What to work on: Only the lines starting at the one with "Build this scene" and ending at the one with "from mathutils.geometry import" should be copied, exactly and with both ends kept.
── Data to process
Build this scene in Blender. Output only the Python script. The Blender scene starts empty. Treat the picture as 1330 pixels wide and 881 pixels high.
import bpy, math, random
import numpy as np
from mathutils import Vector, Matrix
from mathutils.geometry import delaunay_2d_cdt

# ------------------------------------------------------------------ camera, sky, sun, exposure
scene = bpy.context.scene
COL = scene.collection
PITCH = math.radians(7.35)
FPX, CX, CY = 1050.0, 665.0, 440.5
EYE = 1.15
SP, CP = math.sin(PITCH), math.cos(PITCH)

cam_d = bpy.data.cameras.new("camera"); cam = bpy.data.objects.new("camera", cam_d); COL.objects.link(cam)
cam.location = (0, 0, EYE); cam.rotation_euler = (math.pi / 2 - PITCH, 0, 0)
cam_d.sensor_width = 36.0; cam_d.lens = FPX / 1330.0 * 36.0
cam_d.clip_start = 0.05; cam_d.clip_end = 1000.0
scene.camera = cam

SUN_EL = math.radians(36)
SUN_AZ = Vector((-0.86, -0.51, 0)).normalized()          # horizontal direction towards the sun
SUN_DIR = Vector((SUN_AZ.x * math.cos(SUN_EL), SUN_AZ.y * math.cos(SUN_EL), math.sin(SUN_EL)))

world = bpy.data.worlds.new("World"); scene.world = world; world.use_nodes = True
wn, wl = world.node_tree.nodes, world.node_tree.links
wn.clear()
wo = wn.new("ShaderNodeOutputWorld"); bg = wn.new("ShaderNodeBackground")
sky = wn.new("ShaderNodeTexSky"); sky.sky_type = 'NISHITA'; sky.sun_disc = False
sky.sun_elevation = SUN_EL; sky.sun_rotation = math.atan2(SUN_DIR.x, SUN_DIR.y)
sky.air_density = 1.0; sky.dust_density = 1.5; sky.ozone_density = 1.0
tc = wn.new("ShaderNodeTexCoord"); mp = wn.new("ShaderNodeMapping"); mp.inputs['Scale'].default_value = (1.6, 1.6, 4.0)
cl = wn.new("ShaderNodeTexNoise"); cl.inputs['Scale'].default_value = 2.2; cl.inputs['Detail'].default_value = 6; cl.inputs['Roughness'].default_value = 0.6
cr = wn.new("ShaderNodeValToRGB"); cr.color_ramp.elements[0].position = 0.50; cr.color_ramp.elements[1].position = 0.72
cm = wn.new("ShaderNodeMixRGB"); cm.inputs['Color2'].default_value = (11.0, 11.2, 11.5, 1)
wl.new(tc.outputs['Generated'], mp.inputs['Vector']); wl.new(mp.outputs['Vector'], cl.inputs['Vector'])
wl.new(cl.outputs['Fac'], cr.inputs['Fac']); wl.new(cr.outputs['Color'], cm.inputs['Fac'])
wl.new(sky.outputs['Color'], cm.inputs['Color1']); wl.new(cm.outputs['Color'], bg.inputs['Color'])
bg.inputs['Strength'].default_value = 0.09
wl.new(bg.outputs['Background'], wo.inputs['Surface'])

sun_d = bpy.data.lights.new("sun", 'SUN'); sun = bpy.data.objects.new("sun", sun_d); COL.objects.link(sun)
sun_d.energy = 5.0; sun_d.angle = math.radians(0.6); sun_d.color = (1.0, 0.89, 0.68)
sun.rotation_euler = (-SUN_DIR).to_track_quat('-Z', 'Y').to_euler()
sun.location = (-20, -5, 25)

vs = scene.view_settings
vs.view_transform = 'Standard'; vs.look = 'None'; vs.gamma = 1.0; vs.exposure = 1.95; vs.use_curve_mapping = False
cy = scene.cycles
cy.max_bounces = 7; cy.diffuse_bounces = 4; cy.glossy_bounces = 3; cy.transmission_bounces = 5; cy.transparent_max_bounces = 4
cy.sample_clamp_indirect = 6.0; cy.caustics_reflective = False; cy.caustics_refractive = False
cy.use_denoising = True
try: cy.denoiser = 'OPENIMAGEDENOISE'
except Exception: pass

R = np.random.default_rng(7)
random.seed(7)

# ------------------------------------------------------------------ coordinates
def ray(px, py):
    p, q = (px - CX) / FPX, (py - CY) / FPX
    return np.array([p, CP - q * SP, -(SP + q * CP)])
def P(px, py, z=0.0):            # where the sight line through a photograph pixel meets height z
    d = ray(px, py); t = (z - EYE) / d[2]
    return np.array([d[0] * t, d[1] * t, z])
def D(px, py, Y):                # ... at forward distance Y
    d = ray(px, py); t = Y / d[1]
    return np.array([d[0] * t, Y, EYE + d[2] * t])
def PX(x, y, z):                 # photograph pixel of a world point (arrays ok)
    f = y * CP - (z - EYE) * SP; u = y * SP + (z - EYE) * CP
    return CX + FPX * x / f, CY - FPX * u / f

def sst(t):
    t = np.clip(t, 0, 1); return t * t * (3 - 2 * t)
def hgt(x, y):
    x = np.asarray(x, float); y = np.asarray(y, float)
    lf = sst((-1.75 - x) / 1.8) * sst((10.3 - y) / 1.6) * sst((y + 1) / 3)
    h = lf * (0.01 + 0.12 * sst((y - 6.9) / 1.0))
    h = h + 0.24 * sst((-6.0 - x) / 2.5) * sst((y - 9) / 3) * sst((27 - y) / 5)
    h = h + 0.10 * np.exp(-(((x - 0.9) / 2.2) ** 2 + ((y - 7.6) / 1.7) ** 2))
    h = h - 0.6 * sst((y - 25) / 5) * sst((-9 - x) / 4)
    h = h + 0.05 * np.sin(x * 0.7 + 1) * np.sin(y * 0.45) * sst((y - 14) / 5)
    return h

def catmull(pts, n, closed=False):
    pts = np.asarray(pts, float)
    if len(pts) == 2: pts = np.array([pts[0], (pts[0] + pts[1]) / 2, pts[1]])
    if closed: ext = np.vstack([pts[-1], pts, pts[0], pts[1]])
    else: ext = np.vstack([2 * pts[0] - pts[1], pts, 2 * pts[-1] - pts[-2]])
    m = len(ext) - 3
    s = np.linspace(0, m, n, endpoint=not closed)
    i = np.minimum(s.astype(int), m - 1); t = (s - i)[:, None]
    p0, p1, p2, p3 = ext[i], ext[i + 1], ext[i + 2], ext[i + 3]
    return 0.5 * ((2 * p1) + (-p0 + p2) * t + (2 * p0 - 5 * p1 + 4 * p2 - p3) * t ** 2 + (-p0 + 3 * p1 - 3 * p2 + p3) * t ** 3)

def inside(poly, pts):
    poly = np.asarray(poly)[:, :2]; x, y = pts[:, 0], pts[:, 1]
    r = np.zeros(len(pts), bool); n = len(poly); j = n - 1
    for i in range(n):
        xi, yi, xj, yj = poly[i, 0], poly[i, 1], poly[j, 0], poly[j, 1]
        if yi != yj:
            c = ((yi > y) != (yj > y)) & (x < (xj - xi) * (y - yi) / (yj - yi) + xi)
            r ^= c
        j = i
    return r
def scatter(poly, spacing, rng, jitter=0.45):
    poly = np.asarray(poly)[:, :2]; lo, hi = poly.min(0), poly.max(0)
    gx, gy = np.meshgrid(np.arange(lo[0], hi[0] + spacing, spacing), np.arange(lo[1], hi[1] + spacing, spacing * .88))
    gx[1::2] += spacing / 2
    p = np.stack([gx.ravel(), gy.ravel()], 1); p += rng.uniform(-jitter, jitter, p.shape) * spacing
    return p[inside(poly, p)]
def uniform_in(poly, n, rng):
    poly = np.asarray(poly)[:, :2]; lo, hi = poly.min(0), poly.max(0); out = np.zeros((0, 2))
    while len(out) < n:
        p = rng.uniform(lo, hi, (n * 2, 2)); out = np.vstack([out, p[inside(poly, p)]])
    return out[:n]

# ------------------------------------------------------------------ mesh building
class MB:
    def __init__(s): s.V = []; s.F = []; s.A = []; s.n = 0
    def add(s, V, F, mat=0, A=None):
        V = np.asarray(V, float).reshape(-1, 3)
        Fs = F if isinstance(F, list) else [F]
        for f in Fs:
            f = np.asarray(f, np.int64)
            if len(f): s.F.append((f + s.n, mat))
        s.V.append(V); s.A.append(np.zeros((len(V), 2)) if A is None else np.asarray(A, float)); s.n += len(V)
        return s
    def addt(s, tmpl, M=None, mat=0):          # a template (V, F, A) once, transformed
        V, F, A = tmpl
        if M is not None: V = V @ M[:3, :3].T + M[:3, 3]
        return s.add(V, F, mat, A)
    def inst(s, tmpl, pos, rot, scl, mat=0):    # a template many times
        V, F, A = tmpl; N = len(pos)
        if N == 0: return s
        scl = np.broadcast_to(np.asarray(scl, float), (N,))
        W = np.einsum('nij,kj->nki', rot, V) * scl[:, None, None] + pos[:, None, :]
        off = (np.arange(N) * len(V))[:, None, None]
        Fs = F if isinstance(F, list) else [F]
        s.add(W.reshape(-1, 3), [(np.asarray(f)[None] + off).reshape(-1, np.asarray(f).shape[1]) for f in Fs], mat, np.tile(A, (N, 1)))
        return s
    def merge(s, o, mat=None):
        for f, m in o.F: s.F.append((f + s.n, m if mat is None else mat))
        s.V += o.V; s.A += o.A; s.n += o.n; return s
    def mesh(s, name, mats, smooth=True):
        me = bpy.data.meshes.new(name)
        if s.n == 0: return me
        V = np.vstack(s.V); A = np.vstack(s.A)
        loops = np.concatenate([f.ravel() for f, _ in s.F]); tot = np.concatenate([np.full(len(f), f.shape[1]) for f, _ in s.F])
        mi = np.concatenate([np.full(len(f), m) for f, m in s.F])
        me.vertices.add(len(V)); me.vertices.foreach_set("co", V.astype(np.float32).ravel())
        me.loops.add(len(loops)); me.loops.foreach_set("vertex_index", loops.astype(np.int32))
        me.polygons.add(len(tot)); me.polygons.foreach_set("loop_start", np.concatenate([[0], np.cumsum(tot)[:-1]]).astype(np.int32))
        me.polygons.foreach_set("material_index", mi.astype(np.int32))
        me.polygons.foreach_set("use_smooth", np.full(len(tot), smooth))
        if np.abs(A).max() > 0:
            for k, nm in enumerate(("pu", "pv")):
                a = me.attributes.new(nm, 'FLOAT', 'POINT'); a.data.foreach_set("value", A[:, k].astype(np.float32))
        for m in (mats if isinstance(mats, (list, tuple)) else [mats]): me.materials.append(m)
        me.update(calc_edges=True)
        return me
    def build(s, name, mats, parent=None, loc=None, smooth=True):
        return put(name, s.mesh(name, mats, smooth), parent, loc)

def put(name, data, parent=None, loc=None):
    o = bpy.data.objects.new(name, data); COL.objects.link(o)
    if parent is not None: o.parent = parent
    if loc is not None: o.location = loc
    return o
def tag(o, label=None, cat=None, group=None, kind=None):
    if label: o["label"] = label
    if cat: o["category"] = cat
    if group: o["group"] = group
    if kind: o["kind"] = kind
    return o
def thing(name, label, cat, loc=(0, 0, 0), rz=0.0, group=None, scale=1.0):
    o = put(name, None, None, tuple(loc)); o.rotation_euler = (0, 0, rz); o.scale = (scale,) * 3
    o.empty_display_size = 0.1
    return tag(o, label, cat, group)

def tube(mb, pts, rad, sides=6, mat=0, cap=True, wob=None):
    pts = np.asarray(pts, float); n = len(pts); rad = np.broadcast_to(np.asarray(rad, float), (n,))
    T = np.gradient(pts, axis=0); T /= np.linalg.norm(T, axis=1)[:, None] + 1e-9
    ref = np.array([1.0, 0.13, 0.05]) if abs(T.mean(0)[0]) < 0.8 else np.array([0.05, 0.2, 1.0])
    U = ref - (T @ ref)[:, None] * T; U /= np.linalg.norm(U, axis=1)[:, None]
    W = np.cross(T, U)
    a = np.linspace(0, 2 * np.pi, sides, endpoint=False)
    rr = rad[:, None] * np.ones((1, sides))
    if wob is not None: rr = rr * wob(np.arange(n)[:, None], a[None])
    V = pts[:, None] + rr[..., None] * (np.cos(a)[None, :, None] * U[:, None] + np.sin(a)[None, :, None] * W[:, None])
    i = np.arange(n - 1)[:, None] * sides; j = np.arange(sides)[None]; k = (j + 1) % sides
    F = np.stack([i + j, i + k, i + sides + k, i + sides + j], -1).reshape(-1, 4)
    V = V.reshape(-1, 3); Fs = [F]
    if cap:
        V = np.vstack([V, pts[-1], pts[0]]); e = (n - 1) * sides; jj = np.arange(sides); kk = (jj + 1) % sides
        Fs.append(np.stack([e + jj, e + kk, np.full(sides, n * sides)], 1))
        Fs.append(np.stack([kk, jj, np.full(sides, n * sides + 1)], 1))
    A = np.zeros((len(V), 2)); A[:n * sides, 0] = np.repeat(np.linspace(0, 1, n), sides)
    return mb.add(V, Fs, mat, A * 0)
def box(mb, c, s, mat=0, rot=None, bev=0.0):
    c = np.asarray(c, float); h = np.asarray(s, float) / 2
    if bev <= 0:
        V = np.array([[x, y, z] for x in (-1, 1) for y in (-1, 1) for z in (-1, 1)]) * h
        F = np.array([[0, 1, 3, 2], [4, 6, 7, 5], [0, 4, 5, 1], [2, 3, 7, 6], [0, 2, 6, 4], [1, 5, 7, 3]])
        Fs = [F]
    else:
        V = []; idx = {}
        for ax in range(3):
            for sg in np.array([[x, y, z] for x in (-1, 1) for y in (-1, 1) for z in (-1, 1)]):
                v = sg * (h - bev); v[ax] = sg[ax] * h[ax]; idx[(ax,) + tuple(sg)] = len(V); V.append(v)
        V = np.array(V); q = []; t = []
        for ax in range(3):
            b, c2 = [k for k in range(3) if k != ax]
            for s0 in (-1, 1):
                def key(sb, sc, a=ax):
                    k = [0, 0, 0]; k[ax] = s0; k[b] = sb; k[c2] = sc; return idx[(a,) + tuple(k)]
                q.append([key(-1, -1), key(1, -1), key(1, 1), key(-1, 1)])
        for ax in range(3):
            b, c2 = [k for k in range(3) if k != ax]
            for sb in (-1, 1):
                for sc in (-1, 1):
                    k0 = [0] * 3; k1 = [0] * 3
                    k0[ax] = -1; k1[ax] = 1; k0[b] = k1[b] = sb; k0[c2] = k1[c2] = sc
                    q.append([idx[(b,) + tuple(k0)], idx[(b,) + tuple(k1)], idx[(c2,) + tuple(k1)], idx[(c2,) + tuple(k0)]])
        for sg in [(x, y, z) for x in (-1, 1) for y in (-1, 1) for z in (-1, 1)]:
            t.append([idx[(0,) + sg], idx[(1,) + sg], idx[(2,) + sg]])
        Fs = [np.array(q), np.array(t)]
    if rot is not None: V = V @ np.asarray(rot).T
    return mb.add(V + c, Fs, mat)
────
── Data to process
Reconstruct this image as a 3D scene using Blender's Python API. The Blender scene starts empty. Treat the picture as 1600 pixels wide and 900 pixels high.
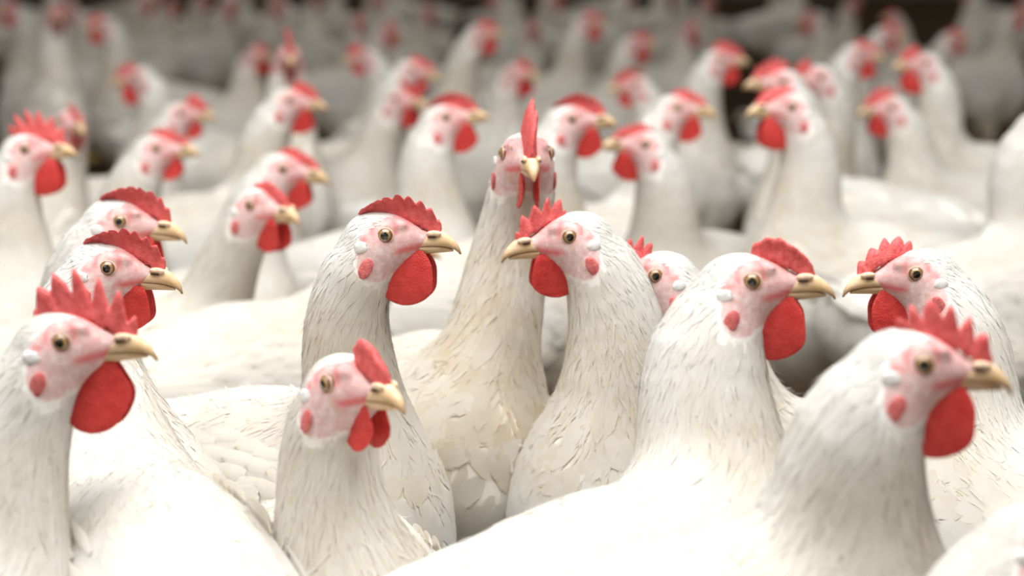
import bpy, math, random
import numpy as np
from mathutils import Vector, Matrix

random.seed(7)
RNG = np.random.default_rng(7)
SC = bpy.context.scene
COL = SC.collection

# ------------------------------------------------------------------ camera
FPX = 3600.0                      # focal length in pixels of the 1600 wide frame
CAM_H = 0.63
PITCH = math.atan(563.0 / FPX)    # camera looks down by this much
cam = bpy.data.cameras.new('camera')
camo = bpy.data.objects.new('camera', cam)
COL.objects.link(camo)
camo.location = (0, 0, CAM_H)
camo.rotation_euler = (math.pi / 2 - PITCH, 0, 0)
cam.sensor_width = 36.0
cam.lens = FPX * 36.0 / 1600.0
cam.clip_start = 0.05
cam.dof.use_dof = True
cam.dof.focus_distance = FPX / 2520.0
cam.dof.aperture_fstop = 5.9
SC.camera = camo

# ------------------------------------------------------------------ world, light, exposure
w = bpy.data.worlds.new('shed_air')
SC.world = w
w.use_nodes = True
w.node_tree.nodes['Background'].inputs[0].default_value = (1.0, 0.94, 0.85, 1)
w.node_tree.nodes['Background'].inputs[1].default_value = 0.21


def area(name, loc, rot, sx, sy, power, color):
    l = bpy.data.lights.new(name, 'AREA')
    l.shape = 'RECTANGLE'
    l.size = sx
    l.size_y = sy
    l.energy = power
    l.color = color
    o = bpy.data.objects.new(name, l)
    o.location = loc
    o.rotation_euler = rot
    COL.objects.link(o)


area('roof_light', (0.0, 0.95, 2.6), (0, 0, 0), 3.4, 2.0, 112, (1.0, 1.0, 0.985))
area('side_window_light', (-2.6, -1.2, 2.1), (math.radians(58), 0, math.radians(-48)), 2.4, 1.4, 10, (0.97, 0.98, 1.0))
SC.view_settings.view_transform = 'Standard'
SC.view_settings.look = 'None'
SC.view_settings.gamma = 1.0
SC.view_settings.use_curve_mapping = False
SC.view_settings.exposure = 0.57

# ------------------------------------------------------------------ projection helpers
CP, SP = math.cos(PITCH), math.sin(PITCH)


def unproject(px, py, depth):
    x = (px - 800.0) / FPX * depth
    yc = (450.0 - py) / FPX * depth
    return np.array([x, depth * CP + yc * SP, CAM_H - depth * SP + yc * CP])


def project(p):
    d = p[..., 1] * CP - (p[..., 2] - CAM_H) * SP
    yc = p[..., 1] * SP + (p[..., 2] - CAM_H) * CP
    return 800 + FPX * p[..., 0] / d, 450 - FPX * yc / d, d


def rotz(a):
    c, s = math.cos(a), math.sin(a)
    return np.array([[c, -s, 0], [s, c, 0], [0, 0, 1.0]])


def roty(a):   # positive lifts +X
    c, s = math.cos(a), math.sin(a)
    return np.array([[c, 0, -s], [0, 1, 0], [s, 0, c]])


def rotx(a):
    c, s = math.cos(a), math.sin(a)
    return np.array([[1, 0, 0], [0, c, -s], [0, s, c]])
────
── Data to process
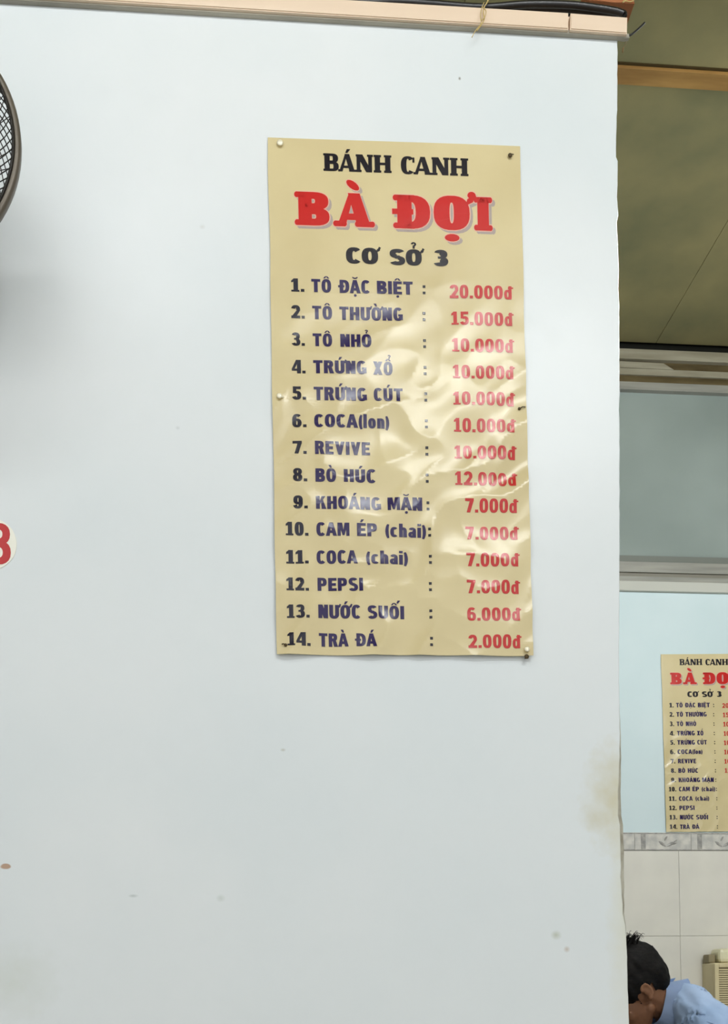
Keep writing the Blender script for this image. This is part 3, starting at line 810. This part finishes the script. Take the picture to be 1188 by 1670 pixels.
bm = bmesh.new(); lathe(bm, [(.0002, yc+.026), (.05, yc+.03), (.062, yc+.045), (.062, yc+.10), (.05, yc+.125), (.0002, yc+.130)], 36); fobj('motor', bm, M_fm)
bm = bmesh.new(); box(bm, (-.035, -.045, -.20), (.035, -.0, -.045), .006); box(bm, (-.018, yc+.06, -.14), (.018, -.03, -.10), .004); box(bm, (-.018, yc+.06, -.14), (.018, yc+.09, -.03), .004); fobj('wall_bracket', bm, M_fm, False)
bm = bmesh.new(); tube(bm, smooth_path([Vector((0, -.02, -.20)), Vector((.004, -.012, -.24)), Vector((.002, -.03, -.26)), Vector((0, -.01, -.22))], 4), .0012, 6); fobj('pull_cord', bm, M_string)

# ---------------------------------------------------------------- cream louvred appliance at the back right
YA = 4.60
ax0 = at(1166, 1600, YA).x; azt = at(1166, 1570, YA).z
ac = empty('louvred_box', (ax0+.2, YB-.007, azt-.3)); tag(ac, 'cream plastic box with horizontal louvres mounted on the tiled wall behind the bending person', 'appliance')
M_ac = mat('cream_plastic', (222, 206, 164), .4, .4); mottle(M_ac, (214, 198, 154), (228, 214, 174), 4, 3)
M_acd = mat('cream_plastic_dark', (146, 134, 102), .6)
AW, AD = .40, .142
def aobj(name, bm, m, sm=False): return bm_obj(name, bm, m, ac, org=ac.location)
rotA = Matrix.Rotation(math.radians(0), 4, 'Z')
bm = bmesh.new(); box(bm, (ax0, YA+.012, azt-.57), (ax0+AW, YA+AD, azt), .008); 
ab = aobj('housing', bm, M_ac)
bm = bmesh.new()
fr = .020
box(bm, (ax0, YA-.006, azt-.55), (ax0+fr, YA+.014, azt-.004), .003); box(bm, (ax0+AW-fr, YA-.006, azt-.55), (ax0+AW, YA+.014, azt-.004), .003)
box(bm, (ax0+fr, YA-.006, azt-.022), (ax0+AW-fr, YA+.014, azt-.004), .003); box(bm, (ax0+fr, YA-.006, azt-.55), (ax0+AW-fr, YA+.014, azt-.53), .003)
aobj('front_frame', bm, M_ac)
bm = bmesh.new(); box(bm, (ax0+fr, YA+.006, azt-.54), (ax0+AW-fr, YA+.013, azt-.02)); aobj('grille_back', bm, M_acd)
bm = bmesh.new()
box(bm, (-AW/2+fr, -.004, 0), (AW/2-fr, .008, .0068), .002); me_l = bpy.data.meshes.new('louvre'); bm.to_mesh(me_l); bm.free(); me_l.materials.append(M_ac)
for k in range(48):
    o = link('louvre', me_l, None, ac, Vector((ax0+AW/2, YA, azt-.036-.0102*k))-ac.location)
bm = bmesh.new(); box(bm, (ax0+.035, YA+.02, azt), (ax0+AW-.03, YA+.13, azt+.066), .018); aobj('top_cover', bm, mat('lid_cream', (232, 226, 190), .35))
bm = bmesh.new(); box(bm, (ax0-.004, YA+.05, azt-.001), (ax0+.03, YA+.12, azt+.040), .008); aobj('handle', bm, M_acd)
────
Correct result:
Build this scene in Blender. Output only the Python script. The Blender scene starts empty. Treat the picture as 1330 pixels wide and 881 pixels high.
import bpy, math, random
import numpy as np
from mathutils import Vector, Matrix
from mathutils.geometry import delaunay_2d_cdt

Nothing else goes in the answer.